ON SAME TACK, ASTERN-AHEAD. When boats are on the same tack and not overlapped, the boat clear astern must keep clear. (Rule 12) Note: One boat is "clear astern" if she is entirely behind a line through the other boat's aft-most point, perpendicular to the other boat'. The other boat is "clear ahead." Two boats are "overlapped" if neither is clear ahead of the other.

TACKING TOO CLOSE. Before you tack, make sure your tack will keep you clear of all other boats. (Rule 13)


If the other boat must keep clear, you have "right of way". Even if you have right of way, there are limitations on what you can do:

AVOID CONTACT. You must avoid contact with other boats, but a right-of-way boat will not be penalized under this rule unless the contact causes damage. (Rule 14)

ACQUIRING RIGHT OF WAY. When you do something to become the right-of-way boat, you must give the other boat a chance to get away from you. (Rule 15)

CHANGING COURSE. When you change course, you must give the other boat a chance to keep clear. (Rule 16)

ON THE SAME TACK; PROPER COURSE. If you are overlapped to leeward of a boat on the same tack, and if just before the overlap began you were clear astern of her, you cannot sail above your proper course (i.e., the course that will take you to the next mark the fastest) while you remain overlapped. (Rule 17.1)


There is a set of special rules for boats that are about to pass a mark or obstruction. However, these special rules don't apply between boats on opposite tacks on a beat to windward. (Rule 18.1)

Except at a starting mark, you must give boats overlapped inside you room to pass a mark or obstruction, and boats clear astern must keep clear of you.

There is a two-length zone around marks and obstructions, and a boat's rights and obligations with respect to another boat are "frozen" when the first of them enters that zone. If you are clear astern of another boat when she enters the zone, you must keep clear of her until both boats are past the mark or obstruction, even if you later become overlapped inside her. (Rule 18.2)

TACKING NEAR A MARK. Don't tack within the two-length zone at a windward mark if you will cause a boat that is fetching the mark to sail above close-hauled to avoid you, or if you will prevent her from passing the mark. (Rule 18.3)

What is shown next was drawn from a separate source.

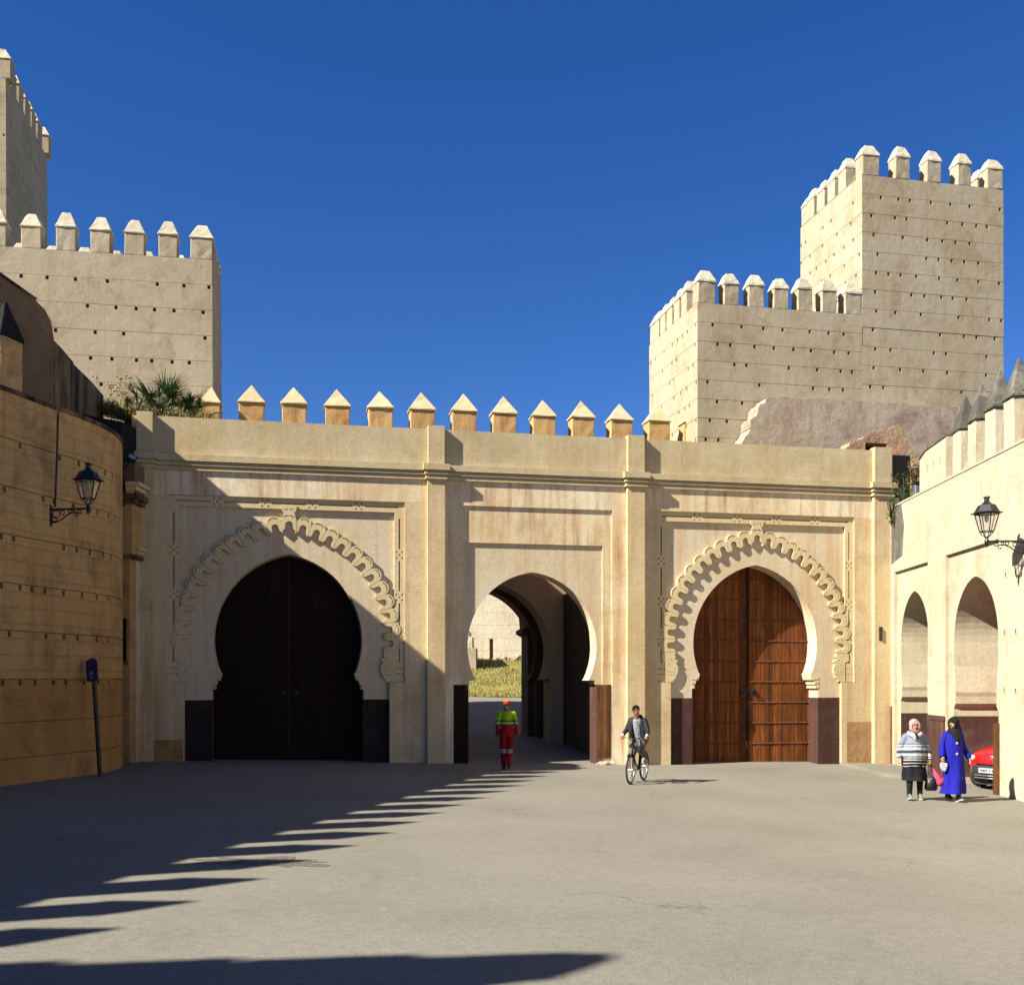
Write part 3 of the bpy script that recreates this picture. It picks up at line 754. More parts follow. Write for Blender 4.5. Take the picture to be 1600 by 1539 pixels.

ROOM TO TACK AT AN OBSTRUCTION. When boats are on the same tack on a beat and come to an obstruction, the leeward boat gets to decide which way they are going to pass it. If the leeward boat hails for room to tack, the other boat must give it to her; but the leeward boat must give the other boat time to respond before she tacks. (Rule 19)


Before your Preparatory Signal, and after you finish, don't interfere with boats that are about to start or are racing. (Rule 22.1)

If you break a rule while racing, get away from other boats and do two 360-degree turns; if you hit a mark, do a tack and a gybe (not necessarily a full 360 turn). (Rules 20 and 44)

If you start too soon, keep clear of others until you get behind the line again.

(Rules 20 and 29)

You may meet other boats racing or not racing. Collision Regs apply.